_Dataset excerpt_.
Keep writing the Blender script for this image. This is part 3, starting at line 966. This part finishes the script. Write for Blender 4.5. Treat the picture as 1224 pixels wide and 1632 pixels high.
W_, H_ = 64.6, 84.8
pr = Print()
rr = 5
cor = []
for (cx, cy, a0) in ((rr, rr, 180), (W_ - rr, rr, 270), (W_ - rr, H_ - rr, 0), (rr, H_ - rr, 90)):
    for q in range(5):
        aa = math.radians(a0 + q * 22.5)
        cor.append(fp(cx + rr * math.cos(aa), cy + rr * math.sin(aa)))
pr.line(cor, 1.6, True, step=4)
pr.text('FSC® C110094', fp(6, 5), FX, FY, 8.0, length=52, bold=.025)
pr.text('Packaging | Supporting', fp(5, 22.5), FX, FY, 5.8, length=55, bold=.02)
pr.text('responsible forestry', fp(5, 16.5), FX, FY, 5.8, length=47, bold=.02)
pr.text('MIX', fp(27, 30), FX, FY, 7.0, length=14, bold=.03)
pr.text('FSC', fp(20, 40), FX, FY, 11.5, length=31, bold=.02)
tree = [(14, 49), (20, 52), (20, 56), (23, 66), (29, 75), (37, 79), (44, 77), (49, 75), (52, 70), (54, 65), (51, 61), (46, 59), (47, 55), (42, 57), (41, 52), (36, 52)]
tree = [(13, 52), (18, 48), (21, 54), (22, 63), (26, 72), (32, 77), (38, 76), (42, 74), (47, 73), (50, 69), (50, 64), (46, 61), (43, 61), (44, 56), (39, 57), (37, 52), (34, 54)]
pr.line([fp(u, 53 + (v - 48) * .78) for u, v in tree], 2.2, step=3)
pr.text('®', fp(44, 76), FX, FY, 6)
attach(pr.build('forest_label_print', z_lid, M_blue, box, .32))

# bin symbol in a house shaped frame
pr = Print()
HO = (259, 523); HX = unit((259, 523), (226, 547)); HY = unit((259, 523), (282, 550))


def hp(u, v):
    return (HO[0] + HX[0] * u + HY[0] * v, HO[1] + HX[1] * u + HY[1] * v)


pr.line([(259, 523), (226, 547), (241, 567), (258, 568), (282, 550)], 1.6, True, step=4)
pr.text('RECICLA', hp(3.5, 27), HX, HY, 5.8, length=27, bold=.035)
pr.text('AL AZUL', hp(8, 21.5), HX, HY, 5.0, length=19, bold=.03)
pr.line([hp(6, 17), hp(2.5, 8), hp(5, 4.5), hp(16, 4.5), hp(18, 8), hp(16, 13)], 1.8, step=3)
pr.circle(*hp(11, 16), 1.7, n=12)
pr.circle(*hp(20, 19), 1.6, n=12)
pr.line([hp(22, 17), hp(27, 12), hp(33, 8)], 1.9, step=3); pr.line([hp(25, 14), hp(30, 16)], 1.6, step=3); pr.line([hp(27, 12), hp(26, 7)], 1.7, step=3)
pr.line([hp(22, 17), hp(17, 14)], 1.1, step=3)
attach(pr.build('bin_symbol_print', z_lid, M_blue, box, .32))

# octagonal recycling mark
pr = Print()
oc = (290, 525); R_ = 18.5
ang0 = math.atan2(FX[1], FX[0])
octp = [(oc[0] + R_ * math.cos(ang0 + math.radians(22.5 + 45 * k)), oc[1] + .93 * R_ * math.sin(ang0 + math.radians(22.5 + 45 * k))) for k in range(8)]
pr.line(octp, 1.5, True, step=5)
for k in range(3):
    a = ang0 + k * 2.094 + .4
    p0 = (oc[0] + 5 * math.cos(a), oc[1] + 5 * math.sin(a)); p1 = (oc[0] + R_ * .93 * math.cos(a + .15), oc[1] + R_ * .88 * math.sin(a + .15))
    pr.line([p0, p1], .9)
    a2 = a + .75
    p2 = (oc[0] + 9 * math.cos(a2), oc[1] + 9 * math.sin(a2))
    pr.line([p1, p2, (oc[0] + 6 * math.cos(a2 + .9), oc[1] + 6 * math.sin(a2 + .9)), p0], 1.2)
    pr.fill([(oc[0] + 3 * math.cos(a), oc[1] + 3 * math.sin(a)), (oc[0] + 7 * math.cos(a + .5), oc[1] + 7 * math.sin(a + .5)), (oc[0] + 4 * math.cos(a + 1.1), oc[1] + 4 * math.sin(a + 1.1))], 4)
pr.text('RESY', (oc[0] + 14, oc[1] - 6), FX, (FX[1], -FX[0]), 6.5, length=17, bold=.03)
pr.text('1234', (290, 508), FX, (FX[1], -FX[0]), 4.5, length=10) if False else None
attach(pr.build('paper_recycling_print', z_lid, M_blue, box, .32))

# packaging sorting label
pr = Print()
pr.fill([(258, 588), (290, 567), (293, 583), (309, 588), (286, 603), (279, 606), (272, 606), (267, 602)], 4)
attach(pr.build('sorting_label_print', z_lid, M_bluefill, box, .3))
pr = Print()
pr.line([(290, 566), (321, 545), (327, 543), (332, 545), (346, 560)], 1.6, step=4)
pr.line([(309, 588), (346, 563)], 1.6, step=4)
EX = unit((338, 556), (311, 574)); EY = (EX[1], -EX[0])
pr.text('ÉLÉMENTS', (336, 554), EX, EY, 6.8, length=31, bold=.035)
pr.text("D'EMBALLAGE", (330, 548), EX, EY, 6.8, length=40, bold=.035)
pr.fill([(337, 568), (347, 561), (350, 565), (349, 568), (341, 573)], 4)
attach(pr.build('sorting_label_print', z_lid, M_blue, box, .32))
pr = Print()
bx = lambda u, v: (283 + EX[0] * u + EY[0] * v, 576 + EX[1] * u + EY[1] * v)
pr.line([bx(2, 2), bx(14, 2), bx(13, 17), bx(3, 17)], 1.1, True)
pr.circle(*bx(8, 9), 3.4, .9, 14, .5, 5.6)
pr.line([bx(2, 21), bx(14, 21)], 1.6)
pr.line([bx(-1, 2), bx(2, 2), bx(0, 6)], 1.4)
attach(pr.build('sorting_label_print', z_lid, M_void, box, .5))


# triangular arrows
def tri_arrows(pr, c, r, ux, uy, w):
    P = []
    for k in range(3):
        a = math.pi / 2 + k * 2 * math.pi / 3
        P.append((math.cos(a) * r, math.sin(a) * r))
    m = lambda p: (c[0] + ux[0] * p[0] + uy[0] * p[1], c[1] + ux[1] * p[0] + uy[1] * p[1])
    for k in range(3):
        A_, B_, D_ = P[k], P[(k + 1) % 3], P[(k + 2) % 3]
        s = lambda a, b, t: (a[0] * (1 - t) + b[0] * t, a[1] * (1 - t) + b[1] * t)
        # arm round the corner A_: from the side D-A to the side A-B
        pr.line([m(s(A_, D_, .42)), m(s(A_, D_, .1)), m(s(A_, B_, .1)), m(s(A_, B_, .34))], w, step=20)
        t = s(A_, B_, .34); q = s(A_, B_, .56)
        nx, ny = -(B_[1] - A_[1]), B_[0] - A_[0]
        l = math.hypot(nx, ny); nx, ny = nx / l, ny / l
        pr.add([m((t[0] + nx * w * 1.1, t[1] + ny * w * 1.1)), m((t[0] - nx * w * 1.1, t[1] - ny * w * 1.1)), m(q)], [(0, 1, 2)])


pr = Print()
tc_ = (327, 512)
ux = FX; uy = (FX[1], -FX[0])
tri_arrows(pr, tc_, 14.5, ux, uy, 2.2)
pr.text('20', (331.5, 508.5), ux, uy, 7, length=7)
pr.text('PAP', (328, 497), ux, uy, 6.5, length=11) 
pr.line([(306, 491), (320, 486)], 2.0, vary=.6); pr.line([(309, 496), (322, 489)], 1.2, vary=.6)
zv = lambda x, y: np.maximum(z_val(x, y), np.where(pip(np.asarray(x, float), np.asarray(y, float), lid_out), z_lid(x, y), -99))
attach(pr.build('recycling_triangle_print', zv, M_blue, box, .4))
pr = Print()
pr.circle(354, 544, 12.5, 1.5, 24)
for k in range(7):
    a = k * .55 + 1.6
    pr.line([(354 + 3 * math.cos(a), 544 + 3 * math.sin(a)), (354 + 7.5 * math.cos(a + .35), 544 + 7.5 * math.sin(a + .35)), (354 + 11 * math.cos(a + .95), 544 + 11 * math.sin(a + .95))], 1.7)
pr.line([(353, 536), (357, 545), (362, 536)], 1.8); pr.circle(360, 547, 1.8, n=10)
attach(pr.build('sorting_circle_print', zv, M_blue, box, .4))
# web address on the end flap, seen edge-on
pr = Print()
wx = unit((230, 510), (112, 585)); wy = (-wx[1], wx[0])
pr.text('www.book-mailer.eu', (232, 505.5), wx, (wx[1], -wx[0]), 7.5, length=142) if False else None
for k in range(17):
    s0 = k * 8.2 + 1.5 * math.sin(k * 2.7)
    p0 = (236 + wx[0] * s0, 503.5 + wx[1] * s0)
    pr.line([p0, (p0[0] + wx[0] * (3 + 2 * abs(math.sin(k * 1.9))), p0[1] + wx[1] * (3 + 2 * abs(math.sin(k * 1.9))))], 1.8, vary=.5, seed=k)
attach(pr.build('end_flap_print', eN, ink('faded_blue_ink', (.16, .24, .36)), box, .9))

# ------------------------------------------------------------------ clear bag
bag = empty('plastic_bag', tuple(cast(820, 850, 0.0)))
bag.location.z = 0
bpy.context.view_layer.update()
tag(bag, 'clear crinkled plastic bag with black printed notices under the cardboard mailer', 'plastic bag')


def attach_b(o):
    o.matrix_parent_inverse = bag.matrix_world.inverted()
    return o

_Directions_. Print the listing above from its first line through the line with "return (HO[0] +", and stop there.

_Reply_.
Keep writing the Blender script for this image. This is part 3, starting at line 966. This part finishes the script. Write for Blender 4.5. Treat the picture as 1224 pixels wide and 1632 pixels high.
W_, H_ = 64.6, 84.8
pr = Print()
rr = 5
cor = []
for (cx, cy, a0) in ((rr, rr, 180), (W_ - rr, rr, 270), (W_ - rr, H_ - rr, 0), (rr, H_ - rr, 90)):
    for q in range(5):
        aa = math.radians(a0 + q * 22.5)
        cor.append(fp(cx + rr * math.cos(aa), cy + rr * math.sin(aa)))
pr.line(cor, 1.6, True, step=4)
pr.text('FSC® C110094', fp(6, 5), FX, FY, 8.0, length=52, bold=.025)
pr.text('Packaging | Supporting', fp(5, 22.5), FX, FY, 5.8, length=55, bold=.02)
pr.text('responsible forestry', fp(5, 16.5), FX, FY, 5.8, length=47, bold=.02)
pr.text('MIX', fp(27, 30), FX, FY, 7.0, length=14, bold=.03)
pr.text('FSC', fp(20, 40), FX, FY, 11.5, length=31, bold=.02)
tree = [(14, 49), (20, 52), (20, 56), (23, 66), (29, 75), (37, 79), (44, 77), (49, 75), (52, 70), (54, 65), (51, 61), (46, 59), (47, 55), (42, 57), (41, 52), (36, 52)]
tree = [(13, 52), (18, 48), (21, 54), (22, 63), (26, 72), (32, 77), (38, 76), (42, 74), (47, 73), (50, 69), (50, 64), (46, 61), (43, 61), (44, 56), (39, 57), (37, 52), (34, 54)]
pr.line([fp(u, 53 + (v - 48) * .78) for u, v in tree], 2.2, step=3)
pr.text('®', fp(44, 76), FX, FY, 6)
attach(pr.build('forest_label_print', z_lid, M_blue, box, .32))

# bin symbol in a house shaped frame
pr = Print()
HO = (259, 523); HX = unit((259, 523), (226, 547)); HY = unit((259, 523), (282, 550))


def hp(u, v):
    return (HO[0] + HX[0] * u + HY[0] * v, HO[1] + HX[1] * u + HY[1] * v)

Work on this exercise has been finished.